2010-12-10 (Friday Night): The markets dipped down and then closed up again today (with a selling climax into the close).   The NASDAQ Composite gained 7.51 points (0.29%) to 2,616.67. The Dow fell 2.42 points (-0.02%) to close at 11,370.06, and the S&P 500 popped  4.72 points (0.38%) to close at a new 2010 high: 1,233.00. Oil slipped down to $88.40 a barrel, and Gold ended at $1,387. The VIX crept down 0.44 to 17.30.    
    Mortgages hit 6-mo. highs  Typical 30-year, fixed-rate home mortgage rates have soared rapidly from 4.23% to 4.61%. The author observes that 4.61% is still a phenomenally low rate compared to "normal" home mortgage interest rates.
    Is a buying panic possible?  Marketwatch's Peter Brimelow suggests that as we approach the end of the year, the usual dressing-up of institutional portfolios may induce a year-end buying panic.

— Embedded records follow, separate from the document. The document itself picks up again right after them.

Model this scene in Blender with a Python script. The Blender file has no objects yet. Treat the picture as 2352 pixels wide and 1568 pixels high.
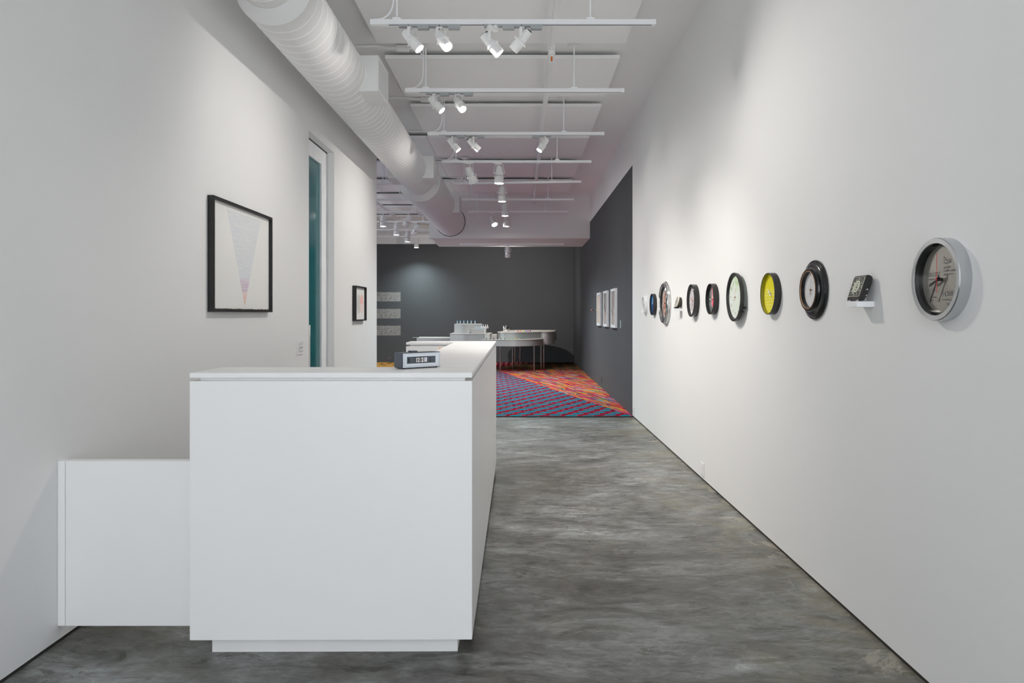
import bpy, bmesh, math, random
from mathutils import Vector, Matrix
PI = math.pi
random.seed(7)
S = bpy.context.scene
COL = S.collection

# ------------------------------------------------------------------ camera
EYE = 1.40
F_PX, W_PX, H_PX = 1620.0, 2352.0, 1568.0
cam = bpy.data.cameras.new('camera')
cam.sensor_width = 36.0
cam.lens = F_PX / W_PX * 36.0
cam.shift_x = -20.0 / W_PX          # shift lens: vanishing point right of / above the centre
cam.shift_y = -62.0 / W_PX
cam.clip_start = 0.05
camo = bpy.data.objects.new('camera', cam)
camo.location = (0, 0, EYE)
camo.rotation_euler = (PI / 2, 0, 0)
COL.objects.link(camo)
S.camera = camo

# ------------------------------------------------------------------ world, added rear daylight, exposure
wd = bpy.data.worlds.new('world')
S.world = wd
wd.use_nodes = True
bg = wd.node_tree.nodes['Background']
bg.inputs[0].default_value = (0.91, 0.955, 1.0, 1)
bg.inputs[1].default_value = 1.95


def area(name, loc, rot, sx, sy, power, color):
    l = bpy.data.lights.new(name, 'AREA')
    l.shape = 'RECTANGLE'
    l.size, l.size_y = sx, sy
    l.energy = power
    l.color = color
    o = bpy.data.objects.new(name, l)
    o.location = loc
    o.rotation_euler = rot
    COL.objects.link(o)
    return o


# daylight through the street front behind the camera
area('daylight_street_front', (-0.2, -3.05, 2.05), (PI / 2, 0, 0), 3.3, 3.8, 12, (0.88, 0.95, 1.0))
# added fill light for the rear gallery and soffit, no window stands there
area('fill_rear_gallery', (-6.85, 14.5, 1.9), (0, -PI / 2, 0), 2.6, 6.0, 75, (0.86, 0.96, 1.0))
SPOT_GAIN = 0.22
S.view_settings.view_transform = 'Standard'
S.view_settings.look = 'None'
S.view_settings.gamma = 1.0
S.view_settings.use_curve_mapping = False
S.view_settings.exposure = 0.64
S.cycles.use_denoising = True
S.cycles.diffuse_bounces = 8
S.cycles.max_bounces = 14
S.cycles.sample_clamp_indirect = 6.0


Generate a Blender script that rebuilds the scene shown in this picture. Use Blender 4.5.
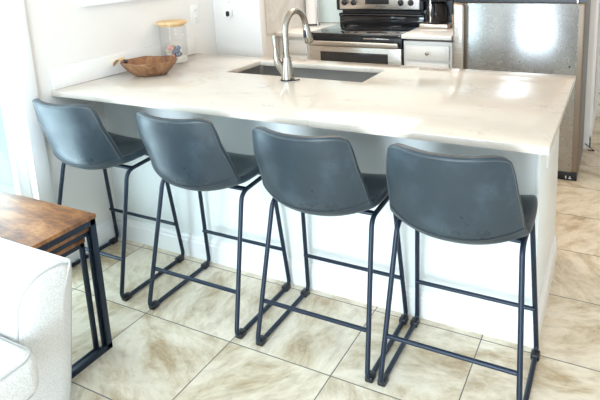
import bpy, bmesh, math, random
from mathutils import Vector, Matrix
random.seed(7)
S = bpy.context.scene
COL = S.collection
for o in list(bpy.data.objects): bpy.data.objects.remove(o)
R = math.radians
PI = math.pi

# ------------------------------------------------------------------ camera
CAM = (0.2121, -1.9778, 1.5175); YAW, PITCH, ROLL = 0.4647, 0.2039, -0.0375
FPX, PX, PY = 555.03, 344.92, 67.30
cy, sy = math.cos(YAW), math.sin(YAW)
fwd = Vector((-sy*math.cos(PITCH), cy*math.cos(PITCH), -math.sin(PITCH)))
rgt = Vector((cy, sy, 0)); upv = rgt.cross(fwd)
r2 = math.cos(ROLL)*rgt + math.sin(ROLL)*upv
u2 = -math.sin(ROLL)*rgt + math.cos(ROLL)*upv
cd = bpy.data.cameras.new('camera'); cam = bpy.data.objects.new('camera', cd); COL.objects.link(cam)
m = Matrix((r2, u2, -fwd)).transposed().to_4x4(); m.translation = Vector(CAM)
cam.matrix_world = m
cd.sensor_fit = 'HORIZONTAL'; cd.sensor_width = 36; cd.lens = FPX*36/600
cd.shift_x = (300-PX)/600; cd.shift_y = -(200-PY)/600
cd.clip_start = .05
S.camera = cam

# ------------------------------------------------------------------ world, lights, exposure
w = bpy.data.worlds.new('world'); S.world = w; w.use_nodes = True
bg = w.node_tree.nodes['Background']; bg.inputs[0].default_value = (.75, .9, 1, 1); bg.inputs[1].default_value = 1.0
def area(name, loc, rot, sx, sy_, power, col):
    l = bpy.data.lights.new(name, 'AREA'); l.shape = 'RECTANGLE'; l.size = sx; l.size_y = sy_
    l.energy = power; l.color = col
    o = bpy.data.objects.new(name, l); COL.objects.link(o); o.location = loc; o.rotation_euler = rot
    return o
# daylight through the patio window behind the camera
area('window_daylight', (-.40, -4.25, 1.14), (R(90), 0, 0), 1.7, 2.2, 145, (.72, .87, 1))
area('side_fill_light', (2.75, -2.2, 1.4), (R(90), 0, R(90)), 2.2, 1.6, 12, (.72, .87, 1))  # added cool fill from the open right side, no real window
area('glass_door_daylight', (-2.40, -.86, 1.12), (R(90), 0, R(-90)), .95, 2.2, 36, (.74, .90, 1))
# warm recessed kitchen ceiling lights
area('kitchen_downlight', (-1.6, 1.45, 2.45), (0, 0, 0), 1.3, .8, 13, (1, .84, .70))
area('kitchen_downlight', (-.3, 1.2, 2.45), (0, 0, 0), 1.2, .8, 5, (1, .76, .55))
area('kitchen_downlight', (.9, .9, 2.45), (0, 0, 0), .6, .6, 5, (1, .52, .22))
S.view_settings.view_transform = 'Standard'
S.view_settings.look = 'None'
S.view_settings.exposure = .43
S.view_settings.gamma = 1
S.view_settings.use_curve_mapping = False

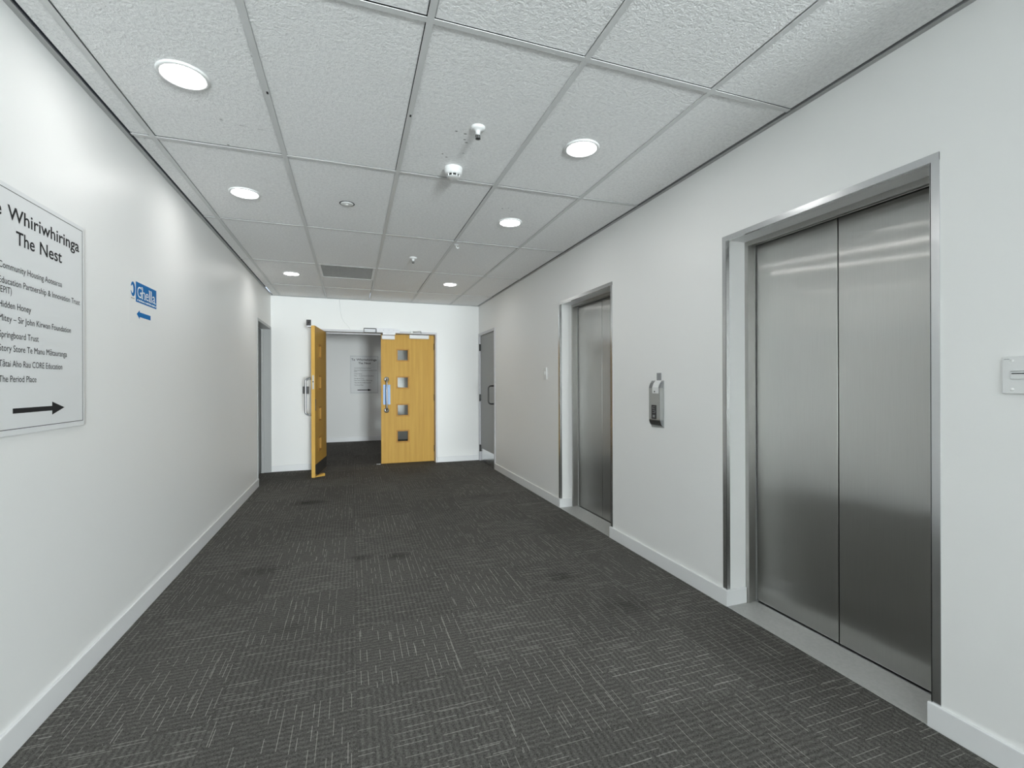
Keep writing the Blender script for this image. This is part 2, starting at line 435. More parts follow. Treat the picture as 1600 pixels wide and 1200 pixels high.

    House Democrats block vote on tax deal  
    House Democrats acting like angry drunks at bar  This article points out that Democrats have gotten much more than anyone expected by giving in on tax breaks for the wealthy and gaining $800 billion in a second round of fiscal stimulus.
    Weekly Jobless Claims Improve Slightly  
    Morning Thoughts: Hey Ben, How's That QE2 Working Out?  Interest rates are rising rather than falling, with the potential to slow down the recovery.
    Wholesale Inventories Above Expectations  This suggests a soon-to-come slowdown in production.
    With the stock market slowly moving up, it's probably time to talk again about recovery strategies. I'm trying to write abut this but it's a slow go, so in the meantime, here's a list of a few leading mutual funds with the best 10-year track records.
    The strategies I like best and am preparing to use myself involve Exchange-Traded index funds. I'll try to discuss them between now and Monday. But mutual funds are a passive way to invest, and with the "best-of-the-best" funds I'm linking above, it's probably safe to buy-and-hold.